Lat $X,Y$ be banach spaces and $T:X\to Y$ a function. Assume that there is a function $S:Y^*\to X^*$ such that for all $x\in X, y^*\in Y^*$ , $y^*(Tx)=(Sy^*)(x)$. Prove that $T\in B(X,Y)$ (that means $T:X\to Y$ is linear and bounded).
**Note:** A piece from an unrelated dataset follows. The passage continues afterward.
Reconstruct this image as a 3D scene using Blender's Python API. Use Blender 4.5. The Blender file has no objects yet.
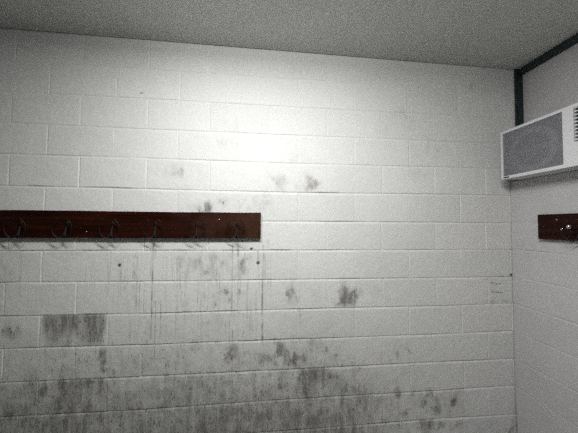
# A white painted concrete-block room corner: coat rails, a window air conditioner, a ceiling light.
# World: x along the long block wall, y into it (its face is y = 0), z up, floor z = 0, metres.
import bpy, bmesh, math, random
import numpy as np
from mathutils import Vector, Matrix
random.seed(4)
rng = np.random.default_rng(7)
S = bpy.context.scene
COL = S.collection
Z0 = 1.4            # height of the bed joint that runs just under the coat rail

# bed joints and perpends of the block wall: (course, block number) -> x ; course -> (x, z) samples; z from Z0
VJ={(3,0.5):0.203,(3,1.5):0.597,(3,3.5):1.393,(3,4.5):1.801,(3,5.5):2.202,(3,6.5):2.608,(2,0):-0.009,(2,1):0.394,(2,3):1.203,(2,4):1.596,(2,5):2.006,(2,6):2.405,(2,7):2.803,(2,8):3.210,(-1,0.5):0.198,(-1,1.5):0.597,(-1,2.5):1.000,(-1,3.5):1.396,(-1,4.5):1.801,(-1,5.5):2.202,(-1,6.5):2.600,(-1,7.5):3.000,(0,1):0.386,(0,6):2.397,(0,7):2.801,(-2,0):-0.002,(-2,1):0.403,(-2,5):2.000,(-2,6):2.404,(-2,7):2.807,(-2,8):3.213,(-3,0.5):0.200,(-3,1.5):0.597,(-3,5.5):2.201,(-3,6.5):2.599,(-3,7.5):3.001,(-4,0):0.004,(-4,1):0.408,(-4,7):2.805,(-4,8):3.202,(-5,0.5):0.205,(-5,1.5):0.599,(-5,5.5):2.206,(-5,6.5):2.603,(-5,7.5):3.009,(-6,1):0.395,(-6,7):2.804,(4,0):-0.009,(4,1):0.391,(4,3):1.198,(4,4):1.593,(4,5):1.998,(4,6):2.397,(5,0.5):0.203,(5,1.5):0.605,(5,5.5):2.197,(5,6.5):2.596,}
HJ={0:[(-0.01, 0.0017), (0.81, -0.0011), (1.75, -0.0023), (2.8, -0.0015), (3.36, -0.0017)],1:[(1.74, 0.1941), (2.8, 0.1967), (3.32, 0.1954)],2:[(-0.04, 0.4034), (0.8, 0.3991), (1.74, 0.3934), (2.8, 0.4016), (3.16, 0.4023)],3:[(-0.05, 0.602), (0.79, 0.601), (1.74, 0.5956), (2.81, 0.6029)],4:[(0.1, 0.7967), (0.79, 0.7938), (1.74, 0.7932), (2.39, 0.7945)],5:[(-0.02, 0.9941), (0.78, 0.9961), (1.74, 0.9922)],6:[(0.81, 1.1927), (1.74, 1.1814)],-1:[(0.25, -0.1933), (0.81, -0.1976), (1.15, -0.2003), (1.75, -0.1999), (2.8, -0.2031)],-2:[(0.09, -0.3958), (0.85, -0.4029), (1.75, -0.3999), (2.79, -0.4039), (3.35, -0.3993)],-3:[(0.0, -0.5906), (0.82, -0.598), (1.75, -0.5997), (2.79, -0.6037), (3.34, -0.6016)],-4:[(0.01, -0.7919), (0.83, -0.798), (1.75, -0.7986), (2.79, -0.7985), (3.3, -0.8019)],-5:[(0.06, -0.9942), (0.83, -1.002), (1.75, -0.9939), (2.79, -0.9974), (3.13, -0.9959)],-6:[(1.62, -1.195), (1.82, -1.1978), (2.78, -1.1925), (3.29, -1.2004)],'c':[(-0.08, 1.388), (0.77, 1.3919), (1.74, 1.3893), (2.82, 1.3756), (3.46, 1.371)],}
BL=[(1.31,0.84,0.080,0.041,0.35),(1.28,0.70,0.092,0.048,0.25),(1.01,0.52,0.102,0.053,0.45),(1.20,0.30,0.091,0.033,0.8),(1.08,0.42,0.077,0.033,0.25),(1.53,0.30,0.121,0.081,0.4),(1.71,0.47,0.096,0.069,0.35),(1.93,0.44,0.064,0.049,0.85),(1.81,0.47,0.098,0.069,0.35),(1.81,0.63,0.084,0.056,0.2),(2.10,0.31,0.129,0.056,0.15),(3.15,1.23,0.041,0.031,0.6),(2.54,0.94,0.107,0.074,0.25),(2.77,0.73,0.140,0.089,0.3),(2.70,0.58,0.077,0.051,0.3),(2.44,0.86,0.105,0.058,0.15),(3.06,1.25,0.097,0.061,0.2),(1.81,1.26,0.099,0.050,0.2),(2.36,1.26,0.150,0.052,0.2),(1.22,-0.10,0.154,0.085,0.5),(1.06,-0.08,0.063,0.059,0.35),(1.43,-0.10,0.066,0.080,0.45),(0.01,-0.10,0.078,0.097,0.45),(0.31,0.00,0.058,0.025,0.4),(0.08,-0.06,0.045,0.086,0.3),(0.63,-0.12,0.060,0.089,0.2),(1.19,-0.34,0.128,0.039,0.45),(1.38,-0.28,0.046,0.079,0.65),(1.30,-0.31,0.194,0.059,0.4),(1.63,-0.32,0.067,0.060,0.6),(1.73,-0.31,0.041,0.060,0.6),(1.80,-0.30,0.069,0.081,0.75),(1.94,-0.29,0.056,0.068,0.3),(2.15,-0.32,0.121,0.069,0.8),(2.34,-0.29,0.058,0.063,0.35),(0.03,-0.48,0.088,0.084,0.5),(0.26,-0.46,0.170,0.061,0.2),(1.19,-0.45,0.089,0.039,0.6),(1.29,-0.47,0.116,0.065,0.35),(1.58,-0.50,0.080,0.079,0.2),(0.58,-0.68,0.053,0.099,0.75),(0.50,-0.62,0.070,0.074,0.4),(0.73,-0.63,0.120,0.062,0.35),(1.34,-0.68,0.090,0.090,0.7),(1.19,-0.65,0.127,0.077,0.35),(1.45,-0.71,0.078,0.078,0.5),(1.67,-0.70,0.107,0.092,0.8),(1.77,-0.72,0.081,0.093,0.8),(2.03,-0.70,0.112,0.067,0.45),(2.13,-0.65,0.057,0.054,0.35),(2.56,-0.74,0.067,0.055,0.6),(0.07,-0.63,0.099,0.072,0.3),(2.17,-0.80,0.099,0.034,0.4),(0.22,-0.88,0.028,0.090,0.8),(0.33,-0.86,0.102,0.072,0.6),(0.43,-0.85,0.069,0.061,0.7),(0.49,-0.94,0.046,0.030,0.8),(0.56,-0.90,0.058,0.073,0.35),(0.04,-0.85,0.066,0.083,0.5),(1.69,-0.92,0.094,0.085,0.6),(1.90,-0.89,0.110,0.093,1),(1.96,-0.85,0.083,0.060,0.8),(2.10,-0.97,0.056,0.027,1),(1.79,-0.95,0.041,0.079,0.5),(2.27,-0.90,0.129,0.081,0.25),(2.45,-0.85,0.102,0.068,0.2),(0.86,-0.90,0.121,0.062,0.2),(1.14,-0.90,0.188,0.063,0.2),(1.42,-0.88,0.104,0.064,0.25),(0.08,-1.02,0.121,0.053,0.8),(0.35,-1.03,0.091,0.072,0.7),(0.17,-1.08,0.111,0.047,0.6),(0.69,-1.09,0.177,0.073,0.3),(1.65,-1.11,0.106,0.090,0.8),(1.77,-1.08,0.081,0.065,0.6),(1.90,-1.10,0.109,0.079,0.6),(2.10,-1.10,0.153,0.053,0.45),(2.49,-1.04,0.131,0.095,0.65),(2.64,-1.02,0.104,0.096,0.6),(2.52,-1.13,0.132,0.054,0.6),(2.88,-1.10,0.107,0.076,0.65),(2.76,-1.07,0.060,0.083,0.5),(3.05,-1.11,0.093,0.070,0.2),(1.17,-1.12,0.250,0.063,0.3),(2.72,-1.24,0.067,0.034,1),(2.86,-1.26,0.106,0.034,0.6),(2.38,-1.21,0.158,0.040,0.5),(2.17,-1.21,0.140,0.033,0.5),(3.39,-1.28,0.032,0.099,0.8),(3.29,-0.22,0.097,0.015,0.5),(3.31,-0.39,0.097,0.015,0.6),]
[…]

I have a problem with this question since i need to show that T is linear and bounded however I did nof understand how to use the information given about S! Can you please clarify it to me.
Many thanks.
We have that $$y^*(T(x + y)) = (Sy^*)(x + y) = (Sy^*)(x) +(Sy^*)(y) = y^*(Tx) + y^*(Ty) = y^*(Tx + Ty).$$ Since $y^* \in Y^*$ is arbitrary, it follows that the arguments are equal (by Hahn-Banach theorem). Something similar holds for scalar multiplication.
If $x_n \to 0$ and $Tx_n \to y$, then $y^*(Tx_n) \to y^*(y)$ and $(Sy^*)(x_n) \to (Sy^*)(0) = 0$, since $Sy^* \in X^*$. It follows that $y = 0$, hence $T$ is bounded by the closed graph theorem.